Trouble With Your Bubbles

By Scott Baril, Director of Technical Services, Brett Admixtures

The pour is 234 yards. Your truck reached the job 3 minutes before scheduled, the slump was right on. Everything is perfect! Then the testing technician walks up and says your air is 4.6%. Problem is, the spec says 5-7 and they want 6.000% on this job. Been there?

In our mind, we quickly go over the mix design. We know we put 5 ounces of air per yard. Quick math says if 5 ounces equals 4.2%, then 1/3 more admixture should be 4.2 X 1/3 = 1.4% more air. That's 4.2 +1.4= 5.6 % right? A call to the plant, wait 3 loads, test. and air comes in at 4.8%.

You need to call your admixture supplier, there's got to be something wrong with that air. Wasn't it delivered just yesterday?

There's your answer, right? You're at 6.6 ounces now and it's still too low at 4.8%. Maybe the next increase will make it "kick-in", don't want to get too high. You go to 8 ounces per yard now. Little beads of sweat are beginning to collect on your forehead; it's only 72 degrees out!

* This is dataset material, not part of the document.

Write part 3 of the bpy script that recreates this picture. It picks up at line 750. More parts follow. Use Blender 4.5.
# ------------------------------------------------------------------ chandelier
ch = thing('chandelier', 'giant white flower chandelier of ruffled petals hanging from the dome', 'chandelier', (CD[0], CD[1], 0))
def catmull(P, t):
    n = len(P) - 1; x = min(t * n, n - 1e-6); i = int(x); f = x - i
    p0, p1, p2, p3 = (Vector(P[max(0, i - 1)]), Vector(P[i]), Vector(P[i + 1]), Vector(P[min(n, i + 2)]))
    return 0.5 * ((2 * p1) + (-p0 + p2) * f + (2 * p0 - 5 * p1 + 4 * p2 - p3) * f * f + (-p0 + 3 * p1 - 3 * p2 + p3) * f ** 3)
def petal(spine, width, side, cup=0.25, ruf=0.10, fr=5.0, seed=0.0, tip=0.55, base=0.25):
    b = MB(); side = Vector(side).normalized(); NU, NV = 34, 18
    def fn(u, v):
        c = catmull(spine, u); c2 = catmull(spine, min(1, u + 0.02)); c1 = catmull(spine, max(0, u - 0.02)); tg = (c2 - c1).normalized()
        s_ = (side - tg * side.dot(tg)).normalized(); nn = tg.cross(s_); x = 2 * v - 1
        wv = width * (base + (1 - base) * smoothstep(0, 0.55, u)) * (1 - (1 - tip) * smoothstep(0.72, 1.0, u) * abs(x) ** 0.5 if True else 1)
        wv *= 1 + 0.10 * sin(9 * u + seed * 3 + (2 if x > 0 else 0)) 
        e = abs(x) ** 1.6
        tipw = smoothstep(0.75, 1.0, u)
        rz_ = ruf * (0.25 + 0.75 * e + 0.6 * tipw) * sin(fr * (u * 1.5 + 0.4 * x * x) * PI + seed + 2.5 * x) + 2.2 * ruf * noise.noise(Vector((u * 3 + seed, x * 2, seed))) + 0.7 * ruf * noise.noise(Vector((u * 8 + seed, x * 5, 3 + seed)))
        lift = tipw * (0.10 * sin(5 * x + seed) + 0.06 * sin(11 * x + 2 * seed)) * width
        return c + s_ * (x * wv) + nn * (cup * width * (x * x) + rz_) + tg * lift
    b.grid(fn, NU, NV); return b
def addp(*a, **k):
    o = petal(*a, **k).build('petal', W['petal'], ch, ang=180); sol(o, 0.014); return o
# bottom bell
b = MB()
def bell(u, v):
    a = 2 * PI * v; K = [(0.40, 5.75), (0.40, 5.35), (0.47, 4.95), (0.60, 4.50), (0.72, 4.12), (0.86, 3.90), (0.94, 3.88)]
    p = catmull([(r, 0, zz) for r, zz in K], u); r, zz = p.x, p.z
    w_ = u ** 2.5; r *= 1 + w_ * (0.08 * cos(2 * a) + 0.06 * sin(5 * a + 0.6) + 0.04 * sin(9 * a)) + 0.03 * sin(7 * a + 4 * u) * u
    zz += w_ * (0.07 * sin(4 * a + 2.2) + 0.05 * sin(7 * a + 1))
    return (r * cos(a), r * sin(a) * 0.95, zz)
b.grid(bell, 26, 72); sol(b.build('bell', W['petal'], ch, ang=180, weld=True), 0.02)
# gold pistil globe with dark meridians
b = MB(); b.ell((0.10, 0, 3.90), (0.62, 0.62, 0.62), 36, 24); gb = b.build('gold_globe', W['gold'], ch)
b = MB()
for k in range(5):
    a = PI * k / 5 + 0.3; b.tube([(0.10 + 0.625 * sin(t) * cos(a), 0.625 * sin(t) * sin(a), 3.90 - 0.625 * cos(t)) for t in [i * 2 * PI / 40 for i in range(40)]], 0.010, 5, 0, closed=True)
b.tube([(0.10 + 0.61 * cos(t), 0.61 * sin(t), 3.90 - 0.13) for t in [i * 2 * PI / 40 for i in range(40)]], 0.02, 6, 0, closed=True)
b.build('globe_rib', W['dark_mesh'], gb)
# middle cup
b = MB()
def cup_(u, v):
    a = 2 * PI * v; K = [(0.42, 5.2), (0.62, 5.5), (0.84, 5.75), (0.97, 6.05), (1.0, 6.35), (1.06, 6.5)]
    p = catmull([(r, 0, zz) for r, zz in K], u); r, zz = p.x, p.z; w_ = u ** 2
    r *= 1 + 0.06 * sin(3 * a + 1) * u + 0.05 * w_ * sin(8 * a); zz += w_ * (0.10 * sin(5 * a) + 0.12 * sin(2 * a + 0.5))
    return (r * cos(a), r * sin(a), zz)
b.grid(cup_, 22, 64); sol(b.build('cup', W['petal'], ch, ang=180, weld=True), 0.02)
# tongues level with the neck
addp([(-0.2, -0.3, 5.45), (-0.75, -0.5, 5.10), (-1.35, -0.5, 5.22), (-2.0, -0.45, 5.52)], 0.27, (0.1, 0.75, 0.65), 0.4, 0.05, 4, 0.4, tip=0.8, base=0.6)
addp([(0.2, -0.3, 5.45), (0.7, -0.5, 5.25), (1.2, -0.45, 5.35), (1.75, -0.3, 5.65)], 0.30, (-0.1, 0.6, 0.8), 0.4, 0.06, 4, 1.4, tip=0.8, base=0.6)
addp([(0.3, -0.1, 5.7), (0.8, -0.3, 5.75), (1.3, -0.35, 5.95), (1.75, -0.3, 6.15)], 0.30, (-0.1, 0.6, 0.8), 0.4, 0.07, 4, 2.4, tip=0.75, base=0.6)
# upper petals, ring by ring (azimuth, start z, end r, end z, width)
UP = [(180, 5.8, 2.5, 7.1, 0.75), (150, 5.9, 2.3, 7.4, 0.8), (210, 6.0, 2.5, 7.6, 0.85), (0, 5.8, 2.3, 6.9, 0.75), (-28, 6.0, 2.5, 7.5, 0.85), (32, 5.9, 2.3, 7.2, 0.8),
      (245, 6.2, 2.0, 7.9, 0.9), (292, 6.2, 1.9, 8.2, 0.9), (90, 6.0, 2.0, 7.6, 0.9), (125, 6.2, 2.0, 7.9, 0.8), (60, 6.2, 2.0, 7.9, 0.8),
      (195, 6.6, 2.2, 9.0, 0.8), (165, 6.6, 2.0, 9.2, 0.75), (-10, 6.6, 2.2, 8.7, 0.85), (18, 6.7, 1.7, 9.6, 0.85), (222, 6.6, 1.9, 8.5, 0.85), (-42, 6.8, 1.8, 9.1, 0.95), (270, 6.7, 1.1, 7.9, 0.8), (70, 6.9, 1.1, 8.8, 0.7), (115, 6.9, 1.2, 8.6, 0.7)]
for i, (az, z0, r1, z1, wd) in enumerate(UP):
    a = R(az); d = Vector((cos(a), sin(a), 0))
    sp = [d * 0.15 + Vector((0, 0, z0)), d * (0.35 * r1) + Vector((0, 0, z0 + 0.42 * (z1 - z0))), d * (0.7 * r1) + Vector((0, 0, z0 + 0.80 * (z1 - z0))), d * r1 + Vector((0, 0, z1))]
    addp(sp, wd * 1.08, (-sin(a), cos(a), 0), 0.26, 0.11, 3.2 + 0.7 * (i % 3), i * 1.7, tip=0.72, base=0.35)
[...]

The truck finally arrives and you stand over the tester with your fingers crossed as load number 7 is being tested. FIVE POINT THREE. Five point three? Finally within spec. but still low.

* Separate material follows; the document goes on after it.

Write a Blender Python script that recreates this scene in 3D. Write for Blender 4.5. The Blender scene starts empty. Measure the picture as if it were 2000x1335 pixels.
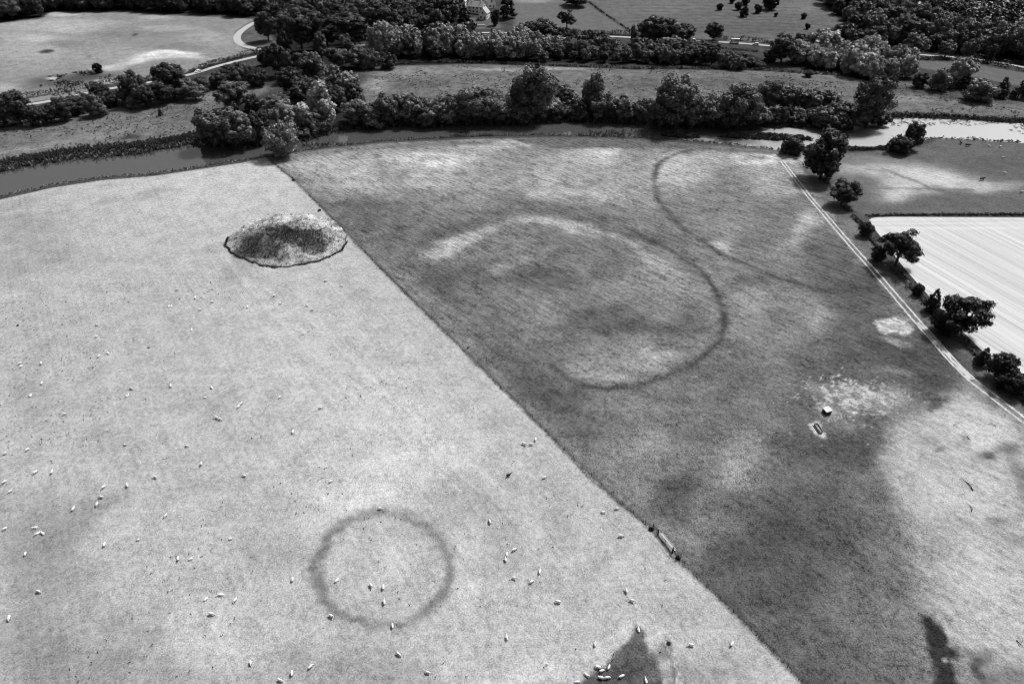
import bpy, bmesh, math, random
import numpy as np
from mathutils import Vector, Matrix

# ---------------------------------------------------------------- camera, sky, sun, exposure
SC = bpy.context.scene
COL = SC.collection
CAM_H, PITCH, F = 110.0, math.radians(35.4), 1333.3          # metres, downward tilt, focal length in px of a 2000 px wide frame
cam = bpy.data.objects.new('camera', bpy.data.cameras.new('camera'))
COL.objects.link(cam)
cam.location = (0, 0, CAM_H)
cam.rotation_euler = (math.pi / 2 - PITCH, 0, 0)
cam.data.sensor_width, cam.data.lens = 36.0, 24.0
cam.data.clip_start, cam.data.clip_end = 1.0, 20000.0
SC.camera = cam

SUN_EL, SUN_AZ = math.radians(54), math.radians(45)          # azimuth clockwise from the view direction (+Y)
W = bpy.data.worlds.new('World'); SC.world = W; W.use_nodes = True
nt = W.node_tree; nt.nodes.clear()
sky = nt.nodes.new('ShaderNodeTexSky'); sky.sky_type = 'NISHITA'; sky.sun_disc = False
sky.sun_elevation, sky.sun_rotation = SUN_EL, SUN_AZ
sky.air_density, sky.dust_density, sky.ozone_density = 1.0, 6.0, 1.0
bw = nt.nodes.new('ShaderNodeRGBToBW'); bg = nt.nodes.new('ShaderNodeBackground'); wo = nt.nodes.new('ShaderNodeOutputWorld')
bg.inputs['Strength'].default_value = 0.05
nt.links.new(sky.outputs[0], bw.inputs[0]); nt.links.new(bw.outputs[0], bg.inputs[0]); nt.links.new(bg.outputs[0], wo.inputs[0])
sl = bpy.data.lights.new('sun', 'SUN'); sl.energy = 2.6; sl.angle = math.radians(9); sl.color = (1, 1, 1)
sun = bpy.data.objects.new('sun', sl); COL.objects.link(sun)
sd = Vector((math.sin(SUN_AZ) * math.cos(SUN_EL), math.cos(SUN_AZ) * math.cos(SUN_EL), math.sin(SUN_EL)))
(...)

A call to the plant and 3 loads from now you'll know what 10 ounces per yard will do. That will be load number 10.

You know those days. If only there was a better way. Well, there is. Remember that you're only adding some air to what's already there (Let's call it "Base Air") to reach a total. There is entrapped air that is in all concrete. A typical value would be 1.2%. This is largely influenced by the shape and gradation of the aggregate. Then there is entrained air present before you ever add air-entraining solution. This is largely influenced by the water reducers being utilized along with the brand and type of cement. This value can and does vary with each brand of cement. Sometimes it varies with each load of cement. A typical value for entrained air would be also 1.2%. This means that a load of non-air concrete would contain 2.4% when tested.

Let's do some math on the mix we wrote of above at 5 oz. of admixture:

Tested Air Percent = 4.2 Less the

"Base Air" Percent of 2.4 Amount of air entrained by the air-entraining solution = 1.8%

The mix had 5 ounces per yard, so 1.8% divided by 5 ounces equals .36% air for every ounce we added. We will use 0.36 % air per oz. for the following calculations:

When we went to 6.6 ounces, we got 6.6 times .36 = 2.4% entrained air.

"Base Air" = 2.4 %

So, Total Air = 4.8 %

When we went to 8 ounces: 8 times .36% equals 2.9%

"Base Air" % 2.4 %

So, Total Air = 5.3 %

Many times I'm called with situations such as these. If we understand the math behind the dosage, many problems could be avoided. This math works exactly the same if you already work in ounces per hundredweight of cementitious materials (which is the best way).

Start by checking your air on non-air loads to find your "Base Air". Practice the math. Once in a while, the math doesn't work, then you actually do have a problem.

Did you figure what the air would be at 10 ounces from above problem? It was 6.0 %.

Air entrainment needed above base air: 6.0% total, minus 2.4% base air, equals 3.6 % needed.

3.6% divided by .36% entrained by each ounce equals 10 ounces.

Note: The above was a simplified example how air entrainment can be optimized under a very specific set of conditions. The reader should note that different conditions, such as a change in temperature, water content, and/or aggregate gradation, in addition to cement type and water reducer usage, could also affect the performance of a given air entraining admixture.